Russell Westbrook’s shirt and the Oklahoma City Thunder’s play delivered the exact same message: zero regrets.

Diplomacy reigned on all sides as Westbrook made his big return to Chesapeake Energy Arena to face his old team in the city that he called home for 11 seasons. The Houston Rockets guard was uncharacteristically jovial throughout the nationally televised showdown Thursday, and the Thunder carefully rolled out the red carpet for its longtime franchise icon.

Westbrook screamed and gestured toward the crowd in appreciation, soaked in a loud standing ovation during player introductions, scored a game-high 34 points and dished out a hug to Thunder owner Clay Bennett and handshakes to his former teammates. The Thunder aired a touching two-minute tribute video that charted Westbrook’s growth from a teenage rookie to NBA MVP, highlighted his role in the community and showcased his partnerships with Kevin Durant, Nick Collison and Paul George.

“I don’t regret one thing being here in Oklahoma City,” Westbrook said when asked to explain the “Zero Regrets” shirt that he wore to the arena. “I don’t regret signing back. I don’t regret staying here. I feel like I left everything out on the floor every night and did what I could for the city. They’re the best fans in the world because they come with it. Tonight, they came with it. I felt like I was at home.”

But the fond memories and the pleasantries were only half the story. The other half? The new-look Thunder dismantled the Rockets, 113-92, with a signature victory, capitalizing on great chemistry and high-energy team play to leave its opponents looking disjointed early and sullen late. Oklahoma City might have embraced Westbrook, but the Thunder also slammed the door in the Rockets’ face: To ice the game, Chris Paul dribbled the ball between the legs of Houston center Isaiah Hartenstein, coasted in for a pretty floater and then waved his hands as if asking for a boxing referee to stop the fight.

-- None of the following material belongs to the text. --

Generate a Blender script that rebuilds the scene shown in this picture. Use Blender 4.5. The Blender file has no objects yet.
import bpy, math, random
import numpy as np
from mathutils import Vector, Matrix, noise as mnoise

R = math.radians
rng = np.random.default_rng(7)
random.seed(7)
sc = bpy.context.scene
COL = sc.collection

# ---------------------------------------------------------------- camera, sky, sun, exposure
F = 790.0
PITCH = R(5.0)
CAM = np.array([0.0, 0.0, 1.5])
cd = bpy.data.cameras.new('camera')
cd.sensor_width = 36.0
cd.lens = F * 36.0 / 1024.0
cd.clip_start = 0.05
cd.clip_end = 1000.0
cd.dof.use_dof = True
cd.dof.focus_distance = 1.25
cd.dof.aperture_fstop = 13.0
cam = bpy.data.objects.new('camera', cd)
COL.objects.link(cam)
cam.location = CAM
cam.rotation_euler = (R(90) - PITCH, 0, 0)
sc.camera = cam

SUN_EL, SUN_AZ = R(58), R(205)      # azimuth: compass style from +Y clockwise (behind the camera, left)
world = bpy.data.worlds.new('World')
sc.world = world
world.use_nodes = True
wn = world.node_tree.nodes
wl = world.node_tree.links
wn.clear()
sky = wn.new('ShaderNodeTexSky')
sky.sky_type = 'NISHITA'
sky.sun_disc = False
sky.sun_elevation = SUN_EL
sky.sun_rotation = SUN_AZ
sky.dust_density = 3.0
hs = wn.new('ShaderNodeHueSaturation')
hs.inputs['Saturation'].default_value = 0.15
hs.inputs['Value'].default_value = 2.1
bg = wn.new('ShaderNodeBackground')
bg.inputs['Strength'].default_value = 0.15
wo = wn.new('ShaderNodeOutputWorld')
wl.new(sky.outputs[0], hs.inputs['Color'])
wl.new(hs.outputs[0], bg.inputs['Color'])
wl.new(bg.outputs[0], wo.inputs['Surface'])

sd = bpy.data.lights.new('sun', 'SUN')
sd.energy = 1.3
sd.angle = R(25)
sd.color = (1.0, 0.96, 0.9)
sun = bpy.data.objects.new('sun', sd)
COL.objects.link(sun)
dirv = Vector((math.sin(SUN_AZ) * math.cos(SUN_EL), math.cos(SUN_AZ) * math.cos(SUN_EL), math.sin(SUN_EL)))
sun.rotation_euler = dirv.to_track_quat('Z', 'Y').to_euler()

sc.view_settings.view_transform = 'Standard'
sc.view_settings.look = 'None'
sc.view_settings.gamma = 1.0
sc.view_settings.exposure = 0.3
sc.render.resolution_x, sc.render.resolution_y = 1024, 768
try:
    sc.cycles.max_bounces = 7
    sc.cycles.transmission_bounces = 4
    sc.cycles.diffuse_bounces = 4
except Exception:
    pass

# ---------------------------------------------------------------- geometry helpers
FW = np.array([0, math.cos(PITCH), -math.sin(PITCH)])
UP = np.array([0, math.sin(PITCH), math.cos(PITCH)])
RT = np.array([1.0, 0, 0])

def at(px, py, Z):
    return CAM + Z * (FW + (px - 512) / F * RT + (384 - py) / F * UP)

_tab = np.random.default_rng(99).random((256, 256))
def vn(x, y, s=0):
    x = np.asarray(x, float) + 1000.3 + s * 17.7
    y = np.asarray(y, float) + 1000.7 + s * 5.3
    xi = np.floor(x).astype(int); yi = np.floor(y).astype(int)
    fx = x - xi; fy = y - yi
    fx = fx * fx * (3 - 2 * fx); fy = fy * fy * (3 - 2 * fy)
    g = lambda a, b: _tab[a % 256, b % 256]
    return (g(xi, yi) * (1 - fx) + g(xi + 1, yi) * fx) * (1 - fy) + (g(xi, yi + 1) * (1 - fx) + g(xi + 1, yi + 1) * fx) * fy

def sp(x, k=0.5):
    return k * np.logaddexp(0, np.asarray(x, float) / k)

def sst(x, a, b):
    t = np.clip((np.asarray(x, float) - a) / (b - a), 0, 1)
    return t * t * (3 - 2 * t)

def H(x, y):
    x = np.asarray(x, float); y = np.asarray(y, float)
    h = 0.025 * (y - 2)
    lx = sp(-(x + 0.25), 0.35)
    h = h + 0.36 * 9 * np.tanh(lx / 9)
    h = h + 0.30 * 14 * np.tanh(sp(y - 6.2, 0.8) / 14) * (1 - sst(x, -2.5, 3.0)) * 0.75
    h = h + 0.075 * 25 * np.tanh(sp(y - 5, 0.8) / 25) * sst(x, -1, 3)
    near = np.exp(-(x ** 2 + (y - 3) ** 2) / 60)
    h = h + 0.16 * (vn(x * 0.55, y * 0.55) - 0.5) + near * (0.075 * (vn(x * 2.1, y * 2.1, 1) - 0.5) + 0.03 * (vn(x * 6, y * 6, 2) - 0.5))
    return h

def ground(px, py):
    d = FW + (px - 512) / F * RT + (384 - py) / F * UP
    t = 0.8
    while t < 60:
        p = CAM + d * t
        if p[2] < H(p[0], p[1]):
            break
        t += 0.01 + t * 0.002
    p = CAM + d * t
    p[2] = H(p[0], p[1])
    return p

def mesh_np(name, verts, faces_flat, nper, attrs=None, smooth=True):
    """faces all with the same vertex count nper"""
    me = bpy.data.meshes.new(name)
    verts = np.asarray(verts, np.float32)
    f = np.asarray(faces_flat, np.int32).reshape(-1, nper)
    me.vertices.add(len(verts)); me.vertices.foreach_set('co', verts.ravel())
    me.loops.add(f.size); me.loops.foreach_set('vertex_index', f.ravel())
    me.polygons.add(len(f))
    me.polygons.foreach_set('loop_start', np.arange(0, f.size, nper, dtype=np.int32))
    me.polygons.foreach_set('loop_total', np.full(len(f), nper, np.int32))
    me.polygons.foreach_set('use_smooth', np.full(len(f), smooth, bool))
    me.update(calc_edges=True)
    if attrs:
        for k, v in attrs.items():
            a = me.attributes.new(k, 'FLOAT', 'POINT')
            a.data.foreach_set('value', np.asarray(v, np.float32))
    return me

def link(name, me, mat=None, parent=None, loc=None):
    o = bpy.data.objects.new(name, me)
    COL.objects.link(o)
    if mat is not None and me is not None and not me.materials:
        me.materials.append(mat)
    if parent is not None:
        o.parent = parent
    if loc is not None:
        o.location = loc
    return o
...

That highlight said it all about the post-Westbrook Thunder: It is in good hands thanks to Paul, it is playing loose and free without the weight of Westbrook’s personality and the expectations that followed him, and it’s all adding up to an unexpectedly successful season. Oklahoma City has won seven of its past eight games, Paul is a cinch for an all-star spot, and there has been no cause — none whatsoever — to ponder an alternate reality in which Westbrook was still on the Thunder. Why look back when a fifth consecutive playoff trip is on the horizon?

In truth, Westbrook was the best thing to happen to the Thunder fans for years, and the summer trade that sent him to the Rockets will be the best thing to happen to them for years to come. Paul is a skilled floor general with a steady hand, the perfect player and leader to stabilize a tough transition. Shai Gilgeous-Alexander, who arrived in Oklahoma City’s summer trade with the Los Angeles Clippers for George, is the heir apparent. And the seven first-round picks that Presti nabbed in the two trades will further nourish the franchise over the next half-decade.

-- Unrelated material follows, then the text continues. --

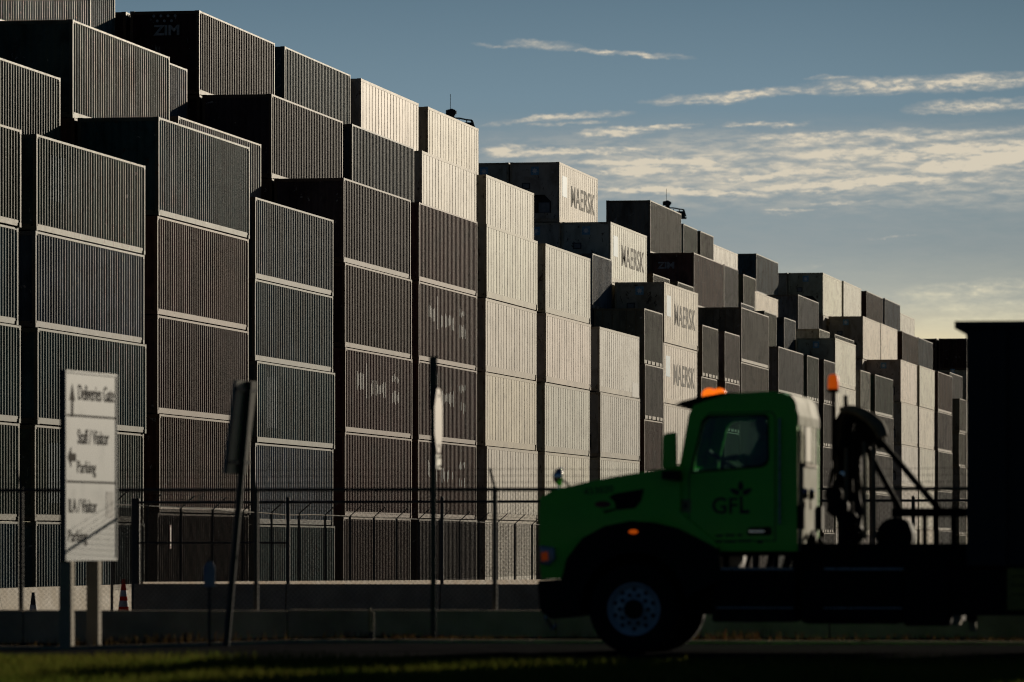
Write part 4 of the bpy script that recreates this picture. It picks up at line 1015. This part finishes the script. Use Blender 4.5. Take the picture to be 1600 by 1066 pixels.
        if w > 1: mo.location = (0, 0, -0.02)
    # wheels
    def wheel(u, w_out, w_in, name='wheel'):
        sgn = -1 if w_in > w_out else 1
        r = 0.512; cz_ = 0.512; wo = w_out; d_ = 1 if w_in > w_out else -1; wd = abs(w_in - w_out)
        wr = empty(name, (u, wo, cz_)); wr.parent = root; wr.location = (u, wo, cz_)
        b = MB(); b.lathe((0, 0, 0), (0, d_, 0), [(0.02, .302), (0.0, .33), (0.0, .45), (.02, .495), (.05, r), (wd - .05, r), (wd - .02, .495), (wd, .45), (wd, .30), (0.02, .302)], 'rubber', 48)
        for i in range(40):
            a = 2 * math.pi * i / 40
            b.box((0, 0, 0), (0, 0, 0), 'rubber') if False else None
        b.build('tyre', wr, smooth=True)
        b = MB(); b.lathe((0, 0, 0), (0, d_, 0), [(.018, .302), (.012, .296), (.03, .285), (.05, .262), (.10, .245), (.035, .20), (.03, .13), (.02, .115), (-.01, .10), (-.02, .06), (-.022, 0)], 'wheel_steel', 40); b.build('rim', wr, smooth=True)
        b = MB()
        for i in range(10):
            a = 2 * math.pi * (i + .5) / 10; y = .058 * d_ + (-.004 * d_); b.lathe((.222 * math.cos(a), .055 * d_, .222 * math.sin(a)), (0, -d_, 0), [(0, .024), (.012, .024), (.012, 0)], 'black_plastic', 10)
            b.lathe((.165 * math.cos(a + .3), .028 * d_, .165 * math.sin(a + .3)), (0, -d_, 0), [(0, .024), (.035, .020), (.035, 0)], 'black_plastic', 6)
        b.lathe((0, -.02 * d_, 0), (0, -d_, 0), [(-.02, .112), (.03, .10), (.045, .06), (.045, 0)], 'black_plastic', 20); b.build('hub', wr)
    wheel(0, 0.0, 0.31); wheel(0, 2.40, 2.09)
    for u in (4.95, 6.3): wheel(u, 0.0, 0.62); wheel(u, 2.40, 1.78)
    b = MB(); b.rod((0, .3, .50), (0, 2.1, .50), .06, K, 8)
    for u in (4.95, 6.3): b.rod((u, .5, .50), (u, 1.9, .50), .10, K, 8)
    b.build('axle', root)
    # chassis, tanks, steps
    b = MB(); b.box((-0.85, .75, .72), (8.0, .84, .98), K); b.box((-0.85, 1.56, .72), (8.0, 1.65, .98), K)
    for u in (-.5, .8, 1.8, 3.0, 4.2, 5.6, 7.2): b.box((u, .84, .76), (u + .08, 1.56, .94), K)
    b.build('chassis_rail', root)
    tk = lambda x: tp(x, 900, 0.05)[0]
    zt_, zl_ = tp(1200, 889, 0.05)[1], tp(1200, 975, 0.05)[1]
    b = MB(); b.box((tk(1112), 0.06, zl_ + .02), (tk(1242), 0.72, zt_), K); b.build('battery_box', root, bevel=0.03)
    b = MB(); b.box((tk(1248), 0.06, zl_), (tk(1412), 0.72, zt_), K); b.build('fuel_tank', root, bevel=0.09)
    b = MB(); b.box((tk(1118), 0.02, zt_ - .012), (tk(1240), 0.058, zt_ + .012), 'steel_line'); b.box((tk(1120), 0.0, tp(1200, 951)[1]), (tk(1240), 0.058, tp(1200, 949)[1]), 'steel_line')
    b.box((tk(1288), 0.02, zt_ - .012), (tk(1412), 0.058, zt_ + .012), 'steel_line'); b.box((tk(1288), 0.0, tp(1200, 951)[1]), (tk(1410), 0.058, tp(1200, 949)[1]), 'steel_line'); b.build('step_edge', root)
    b = MB()
    for i, x in enumerate((1128, 1160, 1176, 1194, 1206, 1219, 1226)):
        b.rod((tk(x), .4, tp(x, 886)[1]), (tk(x + 6 * (i % 2)), .5, tp(x, 864)[1]), .03, K, 6)
    b.box((tk(1100), .3, tp(1200, 868)[1]), (tk(1246), .6, tp(1200, 863)[1]), K); b.build('cab_mount', root)
    b = MB(); b.box((tk(1412), 0.06, zl_ - .02), (tk(1482), 0.6, zt_ + .1), K); b.box((tk(1412), 1.8, zl_), (tk(1482), 2.34, zt_ + .1), K); b.box((tk(1112), 1.7, zl_ + .02), (tk(1412), 2.34, zt_), K); b.build('side_skirt', root, bevel=0.02)
    # tower behind the cab: exhaust, air filter, hydraulic column
    b = MB(); pts = [tp(x, y, 0.9) for x, y in ((1322, 860), (1320, 760), (1320, 690), (1326, 655), (1346, 652), (1366, 668), (1380, 700))]
    b.sweep([(u, 0.9, z) for u, z in pts], [.10, .10, .09, .09, .09, .08, .07], K); st = b.build('exhaust_stack', root, smooth=True)
    b = MB(); p3 = [tp(x, y, 0.72) for x, y in ((1312, 641), (1332, 640), (1354, 650), (1372, 666), (1380, 684))]; b.sweep([(u, 0.72, z) for u, z in p3], [.03, .05, .065, .08, .065], 'tank_tan'); b.build('exhaust_elbow', st, smooth=True)
    b = MB(); b.prism(TP([(1303, 660), (1316, 640), (1345, 650), (1372, 690), (1350, 700), (1340, 740), (1342, 840), (1330, 850), (1316, 850), (1306, 780)], 1.3), [], 1.2, 1.75, K); b.build('hoist_column', root, bevel=0.03)
    b = MB()
    for x0, y0, x1, y1, r_, w in ((1350, 690, 1352, 842, .022, .7), (1364, 700, 1366, 842, .026, .7), (1322, 700, 1322, 842, .02, .6), (1337, 690, 1338, 842, .03, .75)):
        a, c = tp(x0, y0, w), tp(x1, y1, w); b.rod((a[0], w, a[1]), (c[0], w, c[1]), r_, 'tank_tan' if r_ < .027 else K, 8)
    b.build('hydraulic_pipe', root)
    for (x0, y0, x1, y1, w) in ((1372, 684, 1468, 797, 0.8), (1335, 664, 1412, 806, 1.4)):
        a, c = tp(x0, y0, w), tp(x1, y1, w); b = MB(); b.rod((a[0], w, a[1]), (c[0], w, c[1]), .036, K, 10); b.build('strut', root)
    b = MB(); c0, c1 = tp(1395, 801, 1.1), tp(1530, 801, 1.1); b.box((c0[0], .95, c0[1] - .05), (c1[0], 1.25, c0[1] + .05), K)
    c0, c1 = tp(1244, 852, 1.0), tp(1560, 850, 1.0); b.box((c0[0], .55, c0[1] - .28), (c1[0] + 5, 1.85, c0[1] + .02), K)
    c = tp(1400, 838, 0.9); b.lathe((c[0], .7, c[1]), (0, 1, 0), [(0, 0), (0, .21), (.5, .21), (.5, 0)], K, 20)
    for x, w in ((1445, .7), (1462, .9), (1490, .7)): p = tp(x, 812, w); b.rod((p[0], w, p[1] - .3), (p[0], w, p[1] + .08), .03, K, 6)
    b.build('subframe', root)
    b = MB()
    for (cx, cy, rr, w) in ((1302, 772, .10, .5), (1308, 792, .12, .55), (1326, 812, .10, .5), (1330, 835, .13, .55)):
        p = tp(cx, cy, w); b.lathe((p[0], w, p[1]), (0, 1, 0), [(0, 0), (0, rr * .8), (.03, rr), (.3, rr), (.33, 0)], K, 18)
    pts = [(1312, 740), (1302, 765), (1306, 800), (1318, 830), (1314, 852)]; b.tube([(tp(x, y, .4)[0], .4, tp(x, y, .4)[1]) for x, y in pts], .03, 'rubber', 8)
    pts = [(1330, 770), (1345, 800), (1340, 830), (1328, 850)]; b.tube([(tp(x, y, .4)[0], .4, tp(x, y, .4)[1]) for x, y in pts], .025, 'rubber', 8)
    hr = random.Random(4)
    for i in range(16):
        x0, y0 = hr.uniform(1298, 1345), hr.uniform(650, 780); x1, y1 = x0 + hr.uniform(-14, 16), y0 + hr.uniform(40, 95); w = hr.uniform(.45, 1.2)
        pp = [tp(x0, y0, w), tp((x0 + x1) / 2 + hr.uniform(-8, 8), (y0 + y1) / 2, w), tp(x1, min(y1, 852), w)]
        b.sweep([(u, w, z) for u, z in pp], [.016] * 3, 'rubber', 6)
    p = tp(1316, 741, .5); b.lathe((p[0], .5, p[1]), (0, -1, 0), [(0, .03), (.02, .03), (.02, 0)], 'chrome', 10); b.build('hose_bundle', root, smooth=False)
    p = tp(1302, 640, 1.0); b = MB(); b.tube([(p[0], 1.0, tp(1302, 720, 1.0)[1]), (p[0], 1.0, tp(1302, 610, 1.0)[1])], .022, K, 8); b.tube([(tp(1322, 645, 1.0)[0], 1.0, tp(1322, 645, 1.0)[1]), (tp(1321, 612, 1.0)[0], 1.0, tp(1321, 618, 1.0)[1])], .025, K, 8); bpst = b.build('beacon_post', root)
    p = tp(1302, 608, 1.0); b = MB(); b.lathe((p[0], 1.0, p[1]), (0, 0, 1), [(0, .06), (.03, .062), (.14, .058), (.165, .035), (.17, 0)], 'amber_dim', 18); b.lathe((p[0], 1.0, p[1] - .04), (0, 0, 1), [(0, .065), (.04, .065)], 'black_plastic', 18); b.build('beacon', bpst, smooth=True)
    # the bin carried on the hoist
    box = [(1510, 880), (1510, 522), (1494, 514), (1492, 503)]
    w0, w1 = 0.0, 2.42; uF, zT = tp(1510, 505, 0.0); zB = tp(1510, 884, 0.0)[1]; uE = uF + 6.4
    bin_ = empty('roll_off_bin', root.matrix_world @ Vector((0, 0, 0)) if False else TO, -TH)
    b = MB()
    for (y0, y1) in ((w0, w0 + .06), (w1 - .06, w1)): b.box((uF, y0, zB), (uE, y1, zT - .05), 'box_steel')
    b.build('side_wall', bin_)
    b = MB(); b.box((uF, w0 + .0601, zB), (uF + .06, w1 - .0601, zT - .05), 'box_steel'); b.box((uE - .06, w0 + .0601, zB), (uE, w1 - .0601, zT - .05), 'box_steel'); b.build('end_wall', bin_)
    b = MB(); b.box((uF + .06, w0 + .06, zB + .001), (uE - .06, w1 - .06, zB + .06), 'box_steel'); b.build('floor_plate', bin_)
    b = MB(); f0 = tp(1492, 503, 0)[0]
    b.prism([(f0, zT + .02), (f0, zT - .06), (uF - .001, zT - .13), (uF - .001, zT - .049), (uF + .1, zT - .049), (uF + .1, zT + .02)], [], w0 - .04, w1 + .04, 'box_steel')
    for (y0, y1) in ((w0 - .05, w0 + .08), (w1 - .08, w1 + .05)): b.box((uF + .1, y0, zT - .049), (uE + .05, y1, zT + .02), 'box_steel')
    b.build('rim', bin_)
    b = MB()
    for i in range(10):
        for ya, yb in ((w0 - .07, w0 - .001), (w1 + .001, w1 + .07)):
            b = MB(); u = uF + .35 + i * .62; b.box((u, ya, zB), (u + .10, yb, zT - .06), 'box_steel'); b.build('side_rib', bin_)
    tag(bin_, 'black open-top steel bin cut off by the right edge of the photo', 'bin')
    # brackets, mud flap and yellow plate under the bin
    b = MB(); a = tp(1497, 965, .3); b.prism(TP([(1488, 978), (1492, 962), (1501, 953), (1500, 976)], .3), [], .1, .5, 'tank_tan'); b.build('bracket', root)
    b = MB(); b.prism(TP([(1513, 984), (1513, 933), (1524, 933), (1525, 986), (1519, 988)], .3), [], .3, .36, 'tank_tan'); b.prism(TP([(1511, 970), (1511, 962), (1527, 962), (1527, 970)], .3), [], .22, .299, K); b.build('mud_flap', root)
    b = MB(); b.prism(TP([(1574, 953), (1574, 888), (1640, 888), (1640, 953)], 0), [], -.02, .0, 'yellow_paint')
    for y in (900, 914, 928): b.prism(TP([(1580, y + 1.5), (1580, y), (1640, y), (1640, y + 1.5)], 0), [], -.024, -.0205, K)
    b.build('side_plate', root)
    b = MB(); b.box((tp(1482, 900)[0], .1, tp(1482, 962)[1]), (tp(1660, 900)[0], .7, 1.1), K); b.box((4.3, .05, 1.06), (7.0, .7, 1.12), K); b.box((4.3, 1.7, 1.06), (7.0, 2.35, 1.12), K); b.build('mudguard', root)
    # seats and steering wheel
    su, sz = tp(1190, 760, .6)
    for w in (.42, 1.5):
        b = MB(); b.box((su - .42, w, sz - .12), (su + .10, w + .5, sz + .02), 'seat_grey'); b.prism([(su + .04, sz), (su + .17, sz), (su + .26, sz + .62), (su + .15, sz + .62)], [], w, w + .5, 'seat_grey'); b.box((su + .17, w + .12, sz + .63), (su + .27, w + .38, sz + .82), 'seat_grey'); b.build('seat', root, bevel=0.03)
    b = MB(); hu, hz = tp(1132, 722, .6); ax = Vector((-.55, 0, -.83)).normalized(); u1 = Vector((0, 1, 0)); v1 = ax.cross(u1); c = Vector((hu, .66, hz)); R_ = .22
    pts = [tuple(c + (u1 * math.cos(t) + v1 * math.sin(t)) * R_) for t in np.linspace(0, 2 * math.pi, 25)]; b.tube(pts, .016, 'black_plastic', 6)
    b.rod(tuple(c), tuple(c + ax * .4), .025, 'black_plastic', 8); b.rod(pts[0], pts[12], .014, 'black_plastic', 6); b.build('steering_wheel', root)
    tag(root, 'dark green conventional truck cab and chassis driving left with a hoist behind', 'truck')
    return su, sz, (hu, hz)
SEAT = truck()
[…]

Trading Westbrook last summer took serious guts. He was the MVP in 2017, he was coming off his third straight season averaging a triple-double, and he was the sole survivor from Oklahoma City’s glory days with Durant and James Harden. But it was absolutely the right thing to do: Westbrook’s efficiency had been in steady decline, his teams consistently hit the wall in the playoffs, he had undergone multiple knee surgeries, he proved to be an awful outside shooter and a lackluster defender as he aged, and his contract will pay him more than $40 million per year for the next three seasons.

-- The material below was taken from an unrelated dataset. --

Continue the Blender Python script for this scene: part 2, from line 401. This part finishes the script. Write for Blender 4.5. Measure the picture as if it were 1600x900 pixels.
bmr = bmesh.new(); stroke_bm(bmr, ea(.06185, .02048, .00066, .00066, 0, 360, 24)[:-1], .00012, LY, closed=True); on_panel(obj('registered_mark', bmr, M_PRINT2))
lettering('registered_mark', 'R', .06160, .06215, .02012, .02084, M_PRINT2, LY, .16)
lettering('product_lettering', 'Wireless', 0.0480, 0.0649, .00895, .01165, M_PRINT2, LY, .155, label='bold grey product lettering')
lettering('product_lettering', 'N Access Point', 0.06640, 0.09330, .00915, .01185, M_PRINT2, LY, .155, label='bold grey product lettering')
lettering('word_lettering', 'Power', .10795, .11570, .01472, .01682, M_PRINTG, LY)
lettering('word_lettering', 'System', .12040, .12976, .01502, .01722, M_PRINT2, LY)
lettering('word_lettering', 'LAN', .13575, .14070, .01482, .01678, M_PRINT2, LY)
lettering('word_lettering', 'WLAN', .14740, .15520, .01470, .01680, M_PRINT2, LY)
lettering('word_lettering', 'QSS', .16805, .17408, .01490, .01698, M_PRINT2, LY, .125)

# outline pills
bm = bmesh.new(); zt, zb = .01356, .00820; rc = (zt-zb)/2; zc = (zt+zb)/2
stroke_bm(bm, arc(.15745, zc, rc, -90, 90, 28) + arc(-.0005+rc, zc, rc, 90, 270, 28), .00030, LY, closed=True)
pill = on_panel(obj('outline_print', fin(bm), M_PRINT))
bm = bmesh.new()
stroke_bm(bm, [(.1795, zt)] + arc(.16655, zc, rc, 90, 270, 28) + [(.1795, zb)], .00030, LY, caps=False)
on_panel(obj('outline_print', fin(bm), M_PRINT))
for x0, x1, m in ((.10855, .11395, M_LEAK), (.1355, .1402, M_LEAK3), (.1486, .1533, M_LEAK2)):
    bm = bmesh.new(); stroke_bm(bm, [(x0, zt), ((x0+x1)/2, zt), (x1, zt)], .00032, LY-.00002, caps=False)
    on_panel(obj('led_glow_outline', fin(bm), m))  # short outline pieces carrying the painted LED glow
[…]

The blockbuster move didn’t need further validation from Oklahoma City’s side, but the high-profile victory provided that anyway. The Thunder exploited Westbrook’s weak outside shooting by leaving him open on the perimeter, and it pounced into action to take advantage of his seven turnovers. Oklahoma City achieved far better offensive balance with five players in double figures, while Harden and Westbrook struggled to shoot from the outside and failed to involve their teammates. Paul held up his end of the bargain with 18 points, six rebounds and five assists.

For years, the knock against Westbrook was that his teammates went onto greater heights after leaving his side in Oklahoma City. Harden became a franchise player in Houston. Durant became a two-time champion with the Golden State Warriors. Victor Oladipo became an all-star with the Indiana Pacers, and Domantas Sabonis should be one this season, too.

That framing is overly simplistic. Westbrook’s response to the departures around him was to heap responsibility on his own shoulders and to carry the franchise as best he could. He deserves credit for that; many players might have shirked the pressure and sought a swift exit. At the same time, though, Westbrook regularly crossed the line into martyrdom, doing too much and failing to acknowledge his limitations to his team’s detriment. The Thunder, thanks to some time and distance, finally seemed to recognize and benefit from those faults Thursday.

“I have no bad blood,” Westbrook said about his former team, its fans and its city. “They gave me all they had and I gave them all I had.”

Indeed, Oklahoma City can rest easy, knowing that it enjoyed Westbrook’s best years and best efforts. The Thunder also can safely leave the past in the past, knowing that its future is brighter without him.